◆ Lines of data:
···
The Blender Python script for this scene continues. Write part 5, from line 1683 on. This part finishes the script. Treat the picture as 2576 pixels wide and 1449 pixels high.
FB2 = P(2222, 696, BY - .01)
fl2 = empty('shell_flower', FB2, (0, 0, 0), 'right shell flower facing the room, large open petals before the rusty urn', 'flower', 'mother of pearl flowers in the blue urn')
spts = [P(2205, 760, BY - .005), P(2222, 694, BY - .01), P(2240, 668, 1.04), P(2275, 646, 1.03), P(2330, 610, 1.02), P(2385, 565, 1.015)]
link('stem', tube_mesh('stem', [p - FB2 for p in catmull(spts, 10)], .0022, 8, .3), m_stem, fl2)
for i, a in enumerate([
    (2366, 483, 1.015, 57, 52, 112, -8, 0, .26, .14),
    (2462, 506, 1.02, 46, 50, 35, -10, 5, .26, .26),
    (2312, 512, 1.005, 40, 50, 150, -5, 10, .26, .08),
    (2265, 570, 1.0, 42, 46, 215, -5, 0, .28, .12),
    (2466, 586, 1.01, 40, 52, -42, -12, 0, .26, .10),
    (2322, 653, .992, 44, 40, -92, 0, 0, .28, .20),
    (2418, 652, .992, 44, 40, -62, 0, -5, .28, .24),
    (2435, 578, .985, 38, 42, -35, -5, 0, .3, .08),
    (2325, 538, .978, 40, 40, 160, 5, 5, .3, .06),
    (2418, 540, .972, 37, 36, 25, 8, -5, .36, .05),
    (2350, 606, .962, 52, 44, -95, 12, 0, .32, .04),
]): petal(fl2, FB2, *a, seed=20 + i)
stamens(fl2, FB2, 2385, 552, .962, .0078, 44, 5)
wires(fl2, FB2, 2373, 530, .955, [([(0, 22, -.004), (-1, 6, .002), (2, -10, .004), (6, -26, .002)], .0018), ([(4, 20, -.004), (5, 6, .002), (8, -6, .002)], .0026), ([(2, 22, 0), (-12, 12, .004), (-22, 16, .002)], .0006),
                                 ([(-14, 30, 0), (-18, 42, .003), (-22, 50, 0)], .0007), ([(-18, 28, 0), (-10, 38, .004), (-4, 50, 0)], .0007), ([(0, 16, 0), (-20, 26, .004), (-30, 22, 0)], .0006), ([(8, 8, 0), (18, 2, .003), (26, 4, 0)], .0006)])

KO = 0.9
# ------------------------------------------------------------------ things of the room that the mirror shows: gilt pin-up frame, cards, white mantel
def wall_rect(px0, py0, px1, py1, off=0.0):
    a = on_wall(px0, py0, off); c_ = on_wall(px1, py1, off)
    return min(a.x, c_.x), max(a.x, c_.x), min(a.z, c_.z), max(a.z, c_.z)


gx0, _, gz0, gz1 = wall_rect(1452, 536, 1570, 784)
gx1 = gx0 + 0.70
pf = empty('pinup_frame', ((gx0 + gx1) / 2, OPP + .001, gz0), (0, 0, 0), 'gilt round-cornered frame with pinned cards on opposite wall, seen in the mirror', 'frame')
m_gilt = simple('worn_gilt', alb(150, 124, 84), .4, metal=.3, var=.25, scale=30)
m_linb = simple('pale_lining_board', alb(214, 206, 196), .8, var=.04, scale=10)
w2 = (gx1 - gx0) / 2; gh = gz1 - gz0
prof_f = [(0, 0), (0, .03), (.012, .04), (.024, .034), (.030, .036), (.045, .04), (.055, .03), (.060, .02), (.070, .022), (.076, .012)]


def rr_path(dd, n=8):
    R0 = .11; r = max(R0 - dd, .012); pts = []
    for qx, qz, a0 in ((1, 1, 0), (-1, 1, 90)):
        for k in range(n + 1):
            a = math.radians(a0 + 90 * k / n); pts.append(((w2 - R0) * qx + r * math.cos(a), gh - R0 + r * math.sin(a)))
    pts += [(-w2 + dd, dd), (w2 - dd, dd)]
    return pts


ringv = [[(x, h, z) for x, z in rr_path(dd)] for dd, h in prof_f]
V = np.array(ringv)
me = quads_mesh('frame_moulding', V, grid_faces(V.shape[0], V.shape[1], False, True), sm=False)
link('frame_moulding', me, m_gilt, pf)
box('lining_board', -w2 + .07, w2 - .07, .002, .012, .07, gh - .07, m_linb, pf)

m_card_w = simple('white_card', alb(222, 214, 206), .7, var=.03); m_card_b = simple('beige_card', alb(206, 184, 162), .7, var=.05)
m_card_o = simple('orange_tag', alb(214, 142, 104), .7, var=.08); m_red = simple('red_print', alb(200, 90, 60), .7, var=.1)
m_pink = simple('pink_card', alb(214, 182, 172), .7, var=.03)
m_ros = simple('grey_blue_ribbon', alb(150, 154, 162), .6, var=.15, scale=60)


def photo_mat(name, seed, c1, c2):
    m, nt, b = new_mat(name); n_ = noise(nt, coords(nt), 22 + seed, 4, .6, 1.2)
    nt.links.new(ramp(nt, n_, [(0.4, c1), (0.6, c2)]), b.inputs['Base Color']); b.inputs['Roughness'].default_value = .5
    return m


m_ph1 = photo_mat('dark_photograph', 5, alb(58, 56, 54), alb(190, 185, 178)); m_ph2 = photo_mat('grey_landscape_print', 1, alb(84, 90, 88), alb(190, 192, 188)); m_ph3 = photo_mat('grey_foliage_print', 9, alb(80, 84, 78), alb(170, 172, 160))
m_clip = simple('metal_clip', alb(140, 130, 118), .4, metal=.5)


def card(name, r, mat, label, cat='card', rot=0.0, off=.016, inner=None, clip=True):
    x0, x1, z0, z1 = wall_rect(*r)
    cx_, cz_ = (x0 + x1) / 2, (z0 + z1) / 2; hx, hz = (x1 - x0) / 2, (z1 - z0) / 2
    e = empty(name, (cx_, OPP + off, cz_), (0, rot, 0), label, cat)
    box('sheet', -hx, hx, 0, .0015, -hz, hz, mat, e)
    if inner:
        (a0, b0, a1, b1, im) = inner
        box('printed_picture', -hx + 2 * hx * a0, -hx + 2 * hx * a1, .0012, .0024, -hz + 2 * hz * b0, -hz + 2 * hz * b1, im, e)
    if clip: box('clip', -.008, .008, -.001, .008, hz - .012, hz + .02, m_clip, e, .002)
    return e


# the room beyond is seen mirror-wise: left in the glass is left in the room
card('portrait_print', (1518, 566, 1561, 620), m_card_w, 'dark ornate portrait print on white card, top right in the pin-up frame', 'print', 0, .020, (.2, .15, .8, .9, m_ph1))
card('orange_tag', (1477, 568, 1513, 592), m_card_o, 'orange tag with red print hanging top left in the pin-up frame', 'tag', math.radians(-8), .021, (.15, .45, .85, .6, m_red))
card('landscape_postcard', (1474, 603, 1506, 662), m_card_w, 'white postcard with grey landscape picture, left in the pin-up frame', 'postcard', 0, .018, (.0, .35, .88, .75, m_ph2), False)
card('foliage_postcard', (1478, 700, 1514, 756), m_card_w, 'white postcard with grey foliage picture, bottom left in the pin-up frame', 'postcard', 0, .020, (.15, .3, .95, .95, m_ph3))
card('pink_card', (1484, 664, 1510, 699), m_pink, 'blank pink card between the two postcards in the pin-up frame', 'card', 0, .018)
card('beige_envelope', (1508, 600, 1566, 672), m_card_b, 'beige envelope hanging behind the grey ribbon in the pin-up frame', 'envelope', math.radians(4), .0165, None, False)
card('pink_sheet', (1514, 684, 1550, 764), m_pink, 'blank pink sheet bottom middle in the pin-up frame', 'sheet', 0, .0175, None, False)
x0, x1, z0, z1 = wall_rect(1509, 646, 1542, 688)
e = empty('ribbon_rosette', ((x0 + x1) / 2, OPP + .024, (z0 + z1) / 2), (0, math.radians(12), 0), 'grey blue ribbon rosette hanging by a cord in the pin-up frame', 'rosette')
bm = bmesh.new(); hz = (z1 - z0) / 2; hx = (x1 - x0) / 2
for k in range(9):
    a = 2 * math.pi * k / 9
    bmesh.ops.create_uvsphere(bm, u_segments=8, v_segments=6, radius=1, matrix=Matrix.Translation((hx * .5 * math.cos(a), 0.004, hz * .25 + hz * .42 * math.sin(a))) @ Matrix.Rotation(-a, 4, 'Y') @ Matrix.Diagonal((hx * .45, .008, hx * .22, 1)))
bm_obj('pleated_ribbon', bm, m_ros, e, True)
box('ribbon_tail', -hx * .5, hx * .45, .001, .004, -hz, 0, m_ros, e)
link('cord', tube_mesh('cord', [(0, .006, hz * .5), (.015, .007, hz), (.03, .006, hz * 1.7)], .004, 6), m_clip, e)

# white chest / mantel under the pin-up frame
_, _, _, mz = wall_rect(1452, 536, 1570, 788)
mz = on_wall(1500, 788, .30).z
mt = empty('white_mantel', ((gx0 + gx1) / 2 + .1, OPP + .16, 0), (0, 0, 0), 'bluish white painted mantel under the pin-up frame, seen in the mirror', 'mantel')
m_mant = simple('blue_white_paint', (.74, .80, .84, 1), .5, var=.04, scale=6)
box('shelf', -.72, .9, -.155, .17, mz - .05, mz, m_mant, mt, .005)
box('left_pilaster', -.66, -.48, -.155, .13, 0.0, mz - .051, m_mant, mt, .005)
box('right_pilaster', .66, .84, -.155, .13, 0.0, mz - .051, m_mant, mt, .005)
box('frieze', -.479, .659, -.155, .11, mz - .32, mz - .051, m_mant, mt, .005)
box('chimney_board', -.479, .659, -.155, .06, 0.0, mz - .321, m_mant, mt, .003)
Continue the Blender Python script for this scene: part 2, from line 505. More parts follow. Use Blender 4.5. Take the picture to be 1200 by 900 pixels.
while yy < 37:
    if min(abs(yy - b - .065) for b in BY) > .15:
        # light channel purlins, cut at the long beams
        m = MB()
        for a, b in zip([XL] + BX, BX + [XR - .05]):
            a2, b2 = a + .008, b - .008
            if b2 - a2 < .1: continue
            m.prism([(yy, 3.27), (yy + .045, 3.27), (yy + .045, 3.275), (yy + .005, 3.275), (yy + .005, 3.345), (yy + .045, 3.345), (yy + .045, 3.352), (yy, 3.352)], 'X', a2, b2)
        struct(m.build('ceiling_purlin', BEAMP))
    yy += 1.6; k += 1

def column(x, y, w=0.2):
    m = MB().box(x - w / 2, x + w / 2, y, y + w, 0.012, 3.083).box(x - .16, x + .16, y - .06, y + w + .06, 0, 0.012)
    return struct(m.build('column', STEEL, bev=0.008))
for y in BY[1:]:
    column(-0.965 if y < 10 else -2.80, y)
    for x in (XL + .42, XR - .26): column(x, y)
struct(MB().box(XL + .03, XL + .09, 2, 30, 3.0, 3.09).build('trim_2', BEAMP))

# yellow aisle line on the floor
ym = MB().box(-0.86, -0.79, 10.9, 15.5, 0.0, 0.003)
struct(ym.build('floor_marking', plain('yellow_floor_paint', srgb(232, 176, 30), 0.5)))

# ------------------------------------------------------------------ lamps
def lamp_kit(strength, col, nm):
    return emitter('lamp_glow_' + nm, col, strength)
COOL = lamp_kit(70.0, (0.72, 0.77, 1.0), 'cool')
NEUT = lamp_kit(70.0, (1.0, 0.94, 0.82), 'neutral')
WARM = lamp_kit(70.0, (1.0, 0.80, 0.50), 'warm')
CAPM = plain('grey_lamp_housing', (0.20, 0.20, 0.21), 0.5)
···
◆ SHORT TASK: Extract exactly and only the lines above from the line containing "Continue the Blender" through the line containing "yy += 1.6; k += 1", both end lines included.

◆ THE RESPONSE:
Continue the Blender Python script for this scene: part 2, from line 505. More parts follow. Use Blender 4.5. Take the picture to be 1200 by 900 pixels.
while yy < 37:
    if min(abs(yy - b - .065) for b in BY) > .15:
        # light channel purlins, cut at the long beams
        m = MB()
        for a, b in zip([XL] + BX, BX + [XR - .05]):
            a2, b2 = a + .008, b - .008
            if b2 - a2 < .1: continue
            m.prism([(yy, 3.27), (yy + .045, 3.27), (yy + .045, 3.275), (yy + .005, 3.275), (yy + .005, 3.345), (yy + .045, 3.345), (yy + .045, 3.352), (yy, 3.352)], 'X', a2, b2)
        struct(m.build('ceiling_purlin', BEAMP))
    yy += 1.6; k += 1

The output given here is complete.